После первого спектакля я почувствовал, что футуристы провалились. Они не выдержали экзамена перед современным зрителем. Зритель ушел разочарованный. Были слабые аплодисменты и слабое шиканье. Публика вызывала автора, но больше для смеха. Пожалуй, хуже всего, что скандала большого не было, да и смеха особенного. Просто было что-то, не совсем то, что ожидала праздная толпа, и вот потому она стала шипеть: шипели хорошенькие личики женщин; шипели изящные мужчины во фраках и смокингах, многие отмахивались, некоторые снисходительно острили и шутили. На рецензентских лицах была разлита приятность чуть–чуть снисходительная, но особенного возмущения не чувствовалось. "Странно!.. Не за этим все они пришли, волновались и чего-то ждали: а вдруг талантливо?" И если бы это оказалось талантливым, как вместить тогда футуризм в свои рамки? Но неслышно, незримо пронеслось по залу: "Бездарно". Рецензенты облегченно вздохнули. Кто произнес этот суд? Неизвестно. Футуристы не сумели быть развязными до конца. Они были еще застенчивы, и это их погубило, – были слишком неопытны. Какое дело кому бы то ни было до каких-то проблем? Толпа не восприняла их. Не поняла совершенно.
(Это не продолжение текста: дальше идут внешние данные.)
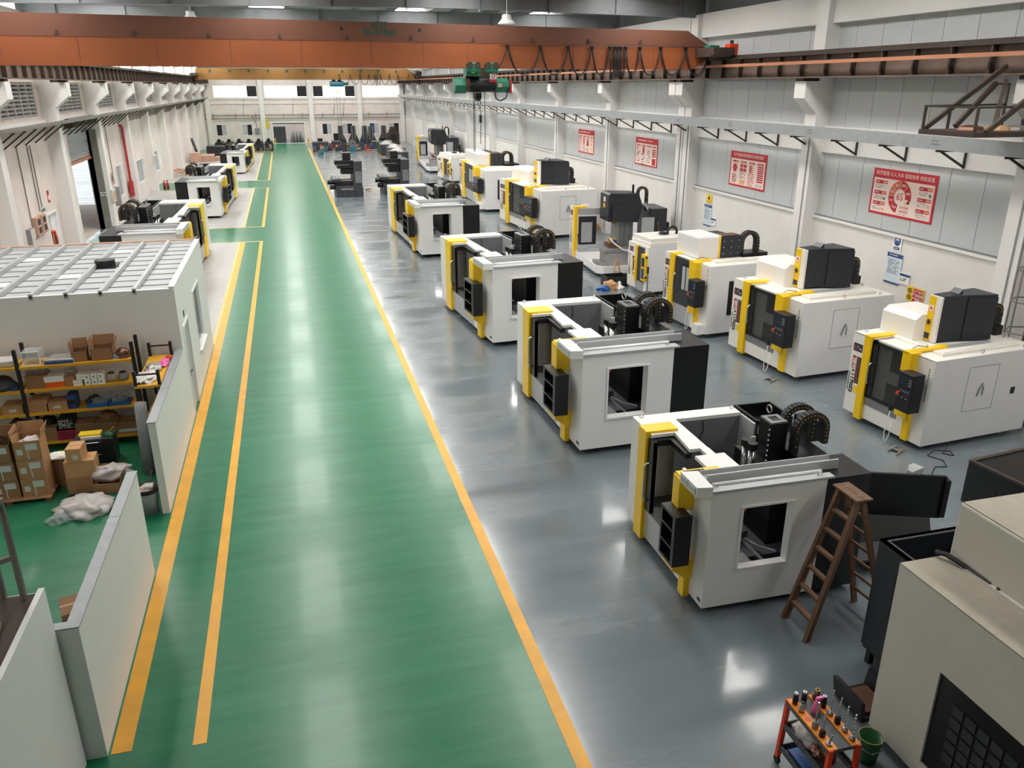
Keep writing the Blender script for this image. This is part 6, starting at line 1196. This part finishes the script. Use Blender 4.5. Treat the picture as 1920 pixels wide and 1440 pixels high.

И рецензенты могли спокойно, пожалуй снисходительно, слегка пощелкать и погрызть уже и так уничтоженного и раздавленного врага: это вовсе не страшный бунтарь – футурист, он просто немного беззастенчив относительно чужого кармана,– вот и все...4
Не менее довольна была и полиция 5. Ее было очень много; разумеется, полиция ничего не понимала во всем этом, но почему-то что-то сторожила. После конца спектакля, улыбаясь протестующей публике, пристав снисходительно, как добрая нянька, разгонял толпу, а толпа все стояла недовольная и чего-то ждала. Потом она разошлась. Вот и все.
М. Ф. Андреева . Из воспоминаний
Как-то осенью 1914 года в местечко Мустамяки, где Алексей Максимович жил на вилле Ланг, приехал какой-то человек 1. Ко мне пришла снизу служащая у нас и сказала: "Мария Федоровна, там пришел какой-то длинный, очень длинный человек и хочет видеть непременно Алексея Максимовича. Что ему сказать?" Говорю ей: "А вы подождите, я сначала посмотрю и сама скажу". Пошла к Алексею Максимовичу. Он работал. Я не стала его тревожить, у него всегда было обыкновение работать до часу, до половины второго, то есть до того времени, когда наша семья собиралась к обеду.
Жили мы в большом деревянном доме, в верхнем этаже, а низ почти целиком занимала огромная комната – она же гостиная, она же и столовая. В дальней части этой комнаты действительно стоял какой-то очень высокий человек, молодой, довольно красивый. Показался он мне на кого-то похожим, видела я его где-то в Москве, а кто такой – сразу не вспомнила. Подошла к нему и говорю:
– Здравствуйте! Алексей Максимович не может сейчас с вами разговаривать. Вы что, к нему по делу приехали?
Он круто повернулся ко мне, держа руки в карманах:
– Не знаю, как вам сказать. Должно быть, по делу... по всей вероятности, по делу. А в общем, просто мне его видеть хочется.
– Чудесно! Так вот и подождите.
У нас стоял еще утренний завтрак на столе. Спрашиваю:
– Вы кофе хотите? Или, может быть, чаю?
– Да, не откажусь.
– Вот и хорошо. Вы посидите, я пойду скажу, чтобы подогрели.
И пошла из комнаты, а он мне вдогонку.
– А вы не боитесь, что я у вас серебряные ложки украду?
Помню, так это мне странно показалось, что я немножко оторопела, но говорю:
– Нет, не боюсь. Да, по правде сказать, у нас и ложки-то не серебряные.
И ушла.
Потом пришла, принесла кофе, подвинула хлеб, ветчину, что там еще было, прошу:
– Угощайтесь, пожалуйста!
Он посмотрел на меня и говорит:
– Вы на меня не обиделись?
– Нет, не обиделась. А почему вы так сказали?
И тут мне стало мерещиться: да ведь вот кто это, "человек в желтой кофте". Повернулась к нему и говорю:
– А вы не Маяковский?
– Маяковский.
Он широко и весело улыбнулся, и мне бросилось в глаза – молодой, а зубов у него нет.
Так мы с ним немного поговорили. Я спросила его:
– Вы что, приехали с Алексеем Максимовичем познакомиться или у вас действительно дело есть?
– Нет, я бы хотел только познакомиться.
– Вот, – говорю, – влюбитесь вы друг в друга.
– Почему, – говорит, – влюбимся?
– А это уж всегда так: есть люди, которые в него влюбляются, но в которых он не влюбляется, и есть люди, которые в него влюбляются и в которых он влюбляется.